I left Cache County to return to Taylorsville City, where I’d done some planning work in years past. My time there was short but exciting, full of projects and maps that supported planning, economic development, and the cemetery. I gained an appreciation for how local governments rely on AGRC data and contribute to the body of public GIS data in turn.
GIS is a unique field; what made you decide to pursue a career in this field?
Really, I blame it all on hours spent playing SimCity as a kid. During my third semester in BYU’s electrical engineering program I took a GIS course as my “fun class” and discovered that I liked mapping hills and rivers, people and places, much more than I liked solving voltage equations. I do enjoy using Python and other technical methods to create cool maps, though.

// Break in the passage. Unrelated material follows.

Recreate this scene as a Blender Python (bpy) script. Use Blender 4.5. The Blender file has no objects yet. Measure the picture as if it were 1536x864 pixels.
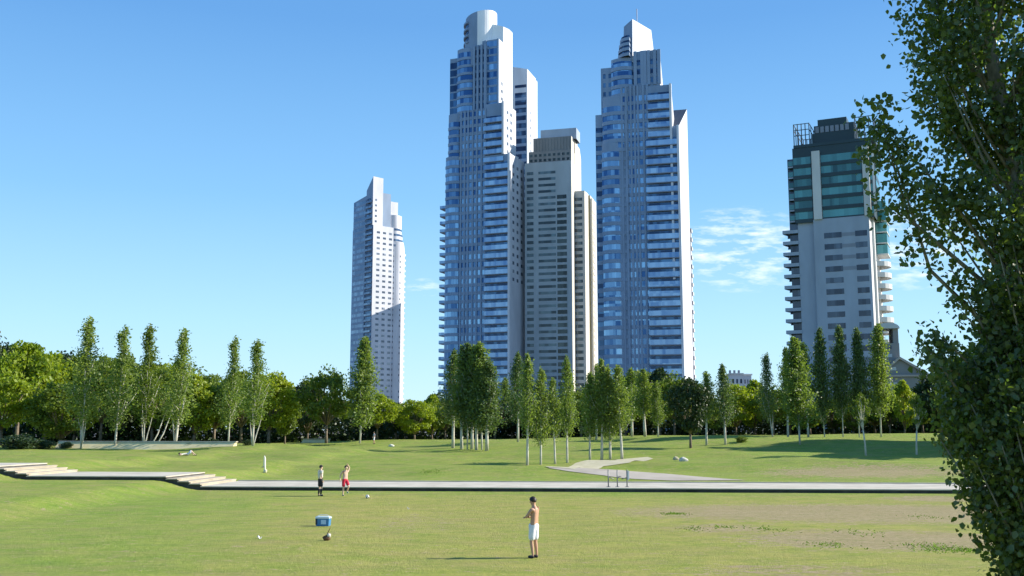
import bpy, math, random
import numpy as np
from mathutils import Vector, Matrix
R = math.radians
rng = np.random.default_rng(7)
random.seed(7)
SC = bpy.context.scene
COL = SC.collection

# ------------------------------------------------------------------ camera
F, CX, CY = 1533.0, 768.0, 432.0          # focal length and centre, in photo pixels
CAMH, PITCH = 3.8, R(7.9)
cam_d = bpy.data.cameras.new('camera')
cam_d.sensor_width = 36.0
cam_d.lens = 36.0 * F / 1536.0
cam_d.clip_start, cam_d.clip_end = 0.1, 12000
cam = bpy.data.objects.new('camera', cam_d)
COL.objects.link(cam)
cam.location = (0, 0, CAMH)
cam.rotation_euler = (math.pi / 2 + PITCH, 0, 0)
SC.camera = cam

# ------------------------------------------------------------------ light
SUN_EL, SUN_AZ = R(29), R(9)              # azimuth measured from +X towards +Y
sdir = Vector((math.cos(SUN_EL) * math.cos(SUN_AZ), math.cos(SUN_EL) * math.sin(SUN_AZ), math.sin(SUN_EL)))
sl = bpy.data.lights.new('sun', 'SUN')
sl.energy = 5.0
sl.angle = R(0.53)
sl.color = (1.0, 0.93, 0.82)
so = bpy.data.objects.new('sun', sl)
COL.objects.link(so)
so.rotation_euler = sdir.to_track_quat('Z', 'Y').to_euler()
so.location = (60, 0, 60)

W = bpy.data.worlds.new('World')
SC.world = W
W.use_nodes = True
nt = W.node_tree
for n in list(nt.nodes):
    nt.nodes.remove(n)
def N(t, ty, **kw):
    n = t.nodes.new(ty)
    for k, v in kw.items():
        setattr(n, k, v)
    return n
wo = N(nt, 'ShaderNodeOutputWorld')
bg = N(nt, 'ShaderNodeBackground')
sky = N(nt, 'ShaderNodeTexSky')
sky.sky_type = 'NISHITA'
sky.sun_disc = False
sky.sun_elevation = SUN_EL
sky.sun_rotation = math.pi / 2 - SUN_AZ
sky.altitude = 0
sky.air_density = 1.0
sky.dust_density = 0.1
sky.ozone_density = 3.0
bg.inputs['Strength'].default_value = 0.11
hsv = N(nt, 'ShaderNodeHueSaturation')
hsv.inputs['Saturation'].default_value = 1.12
nt.links.new(sky.outputs[0], hsv.inputs['Color'])
# small fair-weather clouds, given by direction in the sky
geo = N(nt, 'ShaderNodeTexCoord')
sep = N(nt, 'ShaderNodeSeparateXYZ')
nt.links.new(geo.outputs['Generated'], sep.inputs[0])
def M(t, op, a, b=None, clamp=False):
    n = N(t, 'ShaderNodeMath', operation=op)
    n.use_clamp = clamp
    for i, v in enumerate((a, b)):
        if v is None:
            continue
        if isinstance(v, (int, float)):
            n.inputs[i].default_value = v
        else:
            t.links.new(v, n.inputs[i])
    return n.outputs[0]
yy = M(nt, 'MAXIMUM', sep.outputs['Y'], 0.02)
uu = M(nt, 'DIVIDE', sep.outputs['X'], yy)
ww = M(nt, 'DIVIDE', sep.outputs['Z'], yy)
comb = N(nt, 'ShaderNodeCombineXYZ')
nt.links.new(M(nt, 'MULTIPLY', uu, 26.0), comb.inputs[0])
nt.links.new(M(nt, 'MULTIPLY', ww, 95.0), comb.inputs[1])
nz = N(nt, 'ShaderNodeTexNoise')
nz.inputs['Scale'].default_value = 1.15
nz.inputs['Detail'].default_value = 5
nz.inputs['Roughness'].default_value = 0.6
nt.links.new(comb.outputs[0], nz.inputs['Vector'])
def blob(u0, w0, su, sw, amp):
    a = M(nt, 'DIVIDE', M(nt, 'SUBTRACT', uu, u0), su)
    b = M(nt, 'DIVIDE', M(nt, 'SUBTRACT', ww, w0), sw)
    d = M(nt, 'ADD', M(nt, 'MULTIPLY', a, a), M(nt, 'MULTIPLY', b, b))
    return M(nt, 'MULTIPLY', M(nt, 'SUBTRACT', 1.0, d, True), amp)
m1 = blob(0.228, 0.178, 0.075, 0.045, 1.0)
m2 = blob(0.40, 0.180, 0.055, 0.045, 1.0)
m3 = blob(-0.087, 0.139, 0.018, 0.010, 0.6)
ms = M(nt, 'MAXIMUM', M(nt, 'MAXIMUM', m1, m2), m3)
cr = N(nt, 'ShaderNodeMapRange')
cr.inputs['From Min'].default_value = 0.46
cr.inputs['From Max'].default_value = 0.72
nt.links.new(nz.outputs['Fac'], cr.inputs['Value'])
cm = M(nt, 'MULTIPLY', M(nt, 'MULTIPLY', cr.outputs[0], M(nt, 'POWER', ms, 0.5)), 0.85)
mx = N(nt, 'ShaderNodeMix', data_type='RGBA')
nt.links.new(cm, mx.inputs['Factor'])
# clear blue air: the Nishita sky blended with a measured-looking blue that pales to the horizon
er = N(nt, 'ShaderNodeValToRGB')
nt.links.new(sep.outputs['Z'], er.inputs[0])
for k, (p_, c_) in enumerate(((0.0, (0.60, 0.86, 1.0)), (0.10, (0.44, 0.76, 1.02)), (0.22, (0.255, 0.56, 0.93)), (0.38, (0.135, 0.365, 0.76)), (1.0, (0.05, 0.18, 0.48)))):
    e_ = er.color_ramp.elements[k] if k < 2 else er.color_ramp.elements.new(p_)
    e_.position = p_
    e_.color = (*c_, 1)
sc_ = N(nt, 'ShaderNodeVectorMath', operation='SCALE')
sc_.inputs['Scale'].default_value = 6.0
nt.links.new(er.outputs[0], sc_.inputs[0])
bl = N(nt, 'ShaderNodeMix', data_type='RGBA')
bl.inputs['Factor'].default_value = 0.9
nt.links.new(hsv.outputs[0], bl.inputs[6])
nt.links.new(sc_.outputs[0], bl.inputs[7])
nt.links.new(bl.outputs[2], mx.inputs[6])
mx.inputs[7].default_value = (6.8, 7.0, 7.2, 1)
nt.links.new(mx.outputs[2], bg.inputs['Color'])
nt.links.new(bg.outputs[0], wo.inputs['Surface'])

SC.view_settings.view_transform = 'Standard'
SC.view_settings.look = 'None'
SC.view_settings.exposure = 0.80
SC.view_settings.gamma = 1
SC.render.engine = 'CYCLES'

# ------------------------------------------------------------------ helpers
def mat(name, col, rough=0.8, spec=0.3, metal=0.0):
    m = bpy.data.materials.new(name)
    m.use_nodes = True
    b = m.node_tree.nodes['Principled BSDF']
    b.inputs['Base Color'].default_value = (*col, 1)
    b.inputs['Roughness'].default_value = rough
    b.inputs['Specular IOR Level'].default_value = spec
    b.inputs['Metallic'].default_value = metal
    return m
def noisy(name, c1, c2, scale=3.0, rough=0.85, detail=4, spec=0.25, stretch=(1, 1, 1), bump=0.0, lo=0.35, hi=0.65, metal=0.0):
    m = mat(name, c1, rough, spec, metal)
    t = m.node_tree
    b = t.nodes['Principled BSDF']
    tc = N(t, 'ShaderNodeTexCoord')
    mp = N(t, 'ShaderNodeMapping')
    mp.inputs['Scale'].default_value = stretch
    t.links.new(tc.outputs['Object'], mp.inputs[0])
    n = N(t, 'ShaderNodeTexNoise')
    n.inputs['Scale'].default_value = scale
    n.inputs['Detail'].default_value = detail
    n.inputs['Roughness'].default_value = 0.65
    t.links.new(mp.outputs[0], n.inputs['Vector'])
    r = N(t, 'ShaderNodeMapRange')
    r.inputs['From Min'].default_value = lo
    r.inputs['From Max'].default_value = hi
    t.links.new(n.outputs['Fac'], r.inputs['Value'])
    x = N(t, 'ShaderNodeMix', data_type='RGBA')
    x.inputs[6].default_value = (*c1, 1)
    x.inputs[7].default_value = (*c2, 1)
    t.links.new(r.outputs[0], x.inputs['Factor'])
    t.links.new(x.outputs[2], b.inputs['Base Color'])
    if bump:
        bp = N(t, 'ShaderNodeBump')
        bp.inputs['Strength'].default_value = bump
        t.links.new(n.outputs['Fac'], bp.inputs['Height'])
        t.links.new(bp.outputs[0], b.inputs['Normal'])
    return m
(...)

I love GIS and cartography because I love to find new ways to display the beautiful world we have inherited. I love creating maps that reveal new things about our surroundings that we may not have clearly seen before.

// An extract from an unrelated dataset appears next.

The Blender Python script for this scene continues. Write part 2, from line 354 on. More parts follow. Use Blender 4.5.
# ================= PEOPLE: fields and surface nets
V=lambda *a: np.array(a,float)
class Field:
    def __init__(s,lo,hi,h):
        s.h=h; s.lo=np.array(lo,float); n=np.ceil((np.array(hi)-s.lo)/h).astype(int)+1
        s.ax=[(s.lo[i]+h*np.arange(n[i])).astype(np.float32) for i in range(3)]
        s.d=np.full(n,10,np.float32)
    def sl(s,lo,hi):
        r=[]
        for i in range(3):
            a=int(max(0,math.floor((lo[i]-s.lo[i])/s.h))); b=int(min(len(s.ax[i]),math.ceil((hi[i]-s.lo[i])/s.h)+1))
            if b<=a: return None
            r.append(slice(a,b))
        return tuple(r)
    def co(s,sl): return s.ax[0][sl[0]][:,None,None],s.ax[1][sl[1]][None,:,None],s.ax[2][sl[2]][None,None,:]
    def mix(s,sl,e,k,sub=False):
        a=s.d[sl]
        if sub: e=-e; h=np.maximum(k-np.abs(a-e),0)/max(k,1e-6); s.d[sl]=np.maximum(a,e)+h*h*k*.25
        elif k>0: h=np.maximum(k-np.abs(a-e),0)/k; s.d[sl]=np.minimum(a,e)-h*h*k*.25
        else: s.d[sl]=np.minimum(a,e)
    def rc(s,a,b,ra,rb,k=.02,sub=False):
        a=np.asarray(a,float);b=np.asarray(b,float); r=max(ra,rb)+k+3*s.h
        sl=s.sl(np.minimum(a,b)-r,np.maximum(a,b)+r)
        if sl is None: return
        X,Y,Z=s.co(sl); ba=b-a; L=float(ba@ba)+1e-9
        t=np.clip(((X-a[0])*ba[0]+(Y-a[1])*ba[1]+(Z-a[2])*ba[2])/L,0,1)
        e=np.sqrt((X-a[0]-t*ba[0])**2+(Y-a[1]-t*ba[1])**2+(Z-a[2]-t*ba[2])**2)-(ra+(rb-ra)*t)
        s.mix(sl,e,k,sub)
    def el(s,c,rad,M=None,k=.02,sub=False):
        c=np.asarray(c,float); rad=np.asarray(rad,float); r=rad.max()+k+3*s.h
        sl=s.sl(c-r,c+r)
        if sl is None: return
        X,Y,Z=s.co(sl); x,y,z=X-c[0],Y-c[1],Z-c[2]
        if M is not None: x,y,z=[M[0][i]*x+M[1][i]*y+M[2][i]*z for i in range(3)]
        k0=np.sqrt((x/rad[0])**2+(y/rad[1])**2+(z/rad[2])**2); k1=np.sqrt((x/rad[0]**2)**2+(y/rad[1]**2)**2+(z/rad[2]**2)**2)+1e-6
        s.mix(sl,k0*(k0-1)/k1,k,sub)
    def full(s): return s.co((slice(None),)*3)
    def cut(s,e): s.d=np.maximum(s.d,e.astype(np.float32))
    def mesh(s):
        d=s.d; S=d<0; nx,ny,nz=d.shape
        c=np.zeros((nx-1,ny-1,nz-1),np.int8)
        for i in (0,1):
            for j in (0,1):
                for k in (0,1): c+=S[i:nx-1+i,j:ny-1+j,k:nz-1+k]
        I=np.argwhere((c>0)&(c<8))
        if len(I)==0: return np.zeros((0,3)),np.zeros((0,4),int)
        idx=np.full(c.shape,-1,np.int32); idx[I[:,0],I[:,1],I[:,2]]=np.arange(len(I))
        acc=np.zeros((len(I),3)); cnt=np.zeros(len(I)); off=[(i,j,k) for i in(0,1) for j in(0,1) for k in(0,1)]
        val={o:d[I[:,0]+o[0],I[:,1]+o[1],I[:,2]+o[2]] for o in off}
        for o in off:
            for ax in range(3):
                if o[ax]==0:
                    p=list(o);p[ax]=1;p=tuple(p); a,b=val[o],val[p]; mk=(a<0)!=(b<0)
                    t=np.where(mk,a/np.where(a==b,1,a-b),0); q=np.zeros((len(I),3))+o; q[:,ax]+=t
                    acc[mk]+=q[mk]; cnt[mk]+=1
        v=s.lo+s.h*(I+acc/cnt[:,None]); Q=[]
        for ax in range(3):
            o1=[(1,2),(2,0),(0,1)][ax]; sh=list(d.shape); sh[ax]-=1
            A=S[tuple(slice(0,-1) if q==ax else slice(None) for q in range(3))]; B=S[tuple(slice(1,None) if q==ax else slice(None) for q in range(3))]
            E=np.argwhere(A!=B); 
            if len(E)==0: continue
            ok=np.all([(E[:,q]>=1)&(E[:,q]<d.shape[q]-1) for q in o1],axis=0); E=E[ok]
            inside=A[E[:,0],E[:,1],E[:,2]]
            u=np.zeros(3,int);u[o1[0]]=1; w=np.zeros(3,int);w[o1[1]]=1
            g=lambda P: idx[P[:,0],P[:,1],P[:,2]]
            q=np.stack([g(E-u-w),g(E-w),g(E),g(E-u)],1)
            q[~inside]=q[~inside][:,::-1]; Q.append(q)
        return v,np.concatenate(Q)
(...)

What’s the most interesting GIS project you’ve ever worked on, and why?
By far it’s been processing elevation data for better (read: prettier) cartographic display. I wrote a Python script that smooths arbitrarily large DEMs and applies Kennelly and Stewart’s sky shading technique to create potentially stunning, almost hand-drawn hillshades. It was a chance to indulge and merge my inner geek and my inner artist.
What do you want to accomplish at AGRC?
I want to support AGRC’s tradition of providing high-quality GIS data to anyone who wants to use it—I believe that good data enables better decisions and should be available to everyone. I also want to provide creative solutions for the State’s problems and opportunities. With any luck, I may even convince Zach to share some of his cartography work.
How do you spend your time outside the office? Any favorite hobbies or activities?
The quiet farm roads of Cache County lured me into the wonderful world of road cycling. To quote a great cycling jersey, “miles are my meditation.” I love the accomplishment of conquering a big climb or crazy long ride. Riding a bike is a unique experience—you’re way more in touch with the world around you than is possible in a car, but you can cover so much more than when walking or hiking.
Favorite Utah trail/hike?
Cycling the upper Burr Trail through Long Canyon in spring or fall when the air is cool and the traffic light. Nothing but sky, sandstone, and solitude.
Favorite food?
Anything edible and delicious. After a long ride, a good burger never goes awry.
Random skill that people don’t know you have?
Remembering obscure quotes from random movies and TV shows.
Anything else?
I’m excited to be a part of a large and progressive GIS team again. The data we shepherd is the backbone for many of the government decisions that shape the rest of our lives, and I look forward to helping protect and extend our commitment to great public data.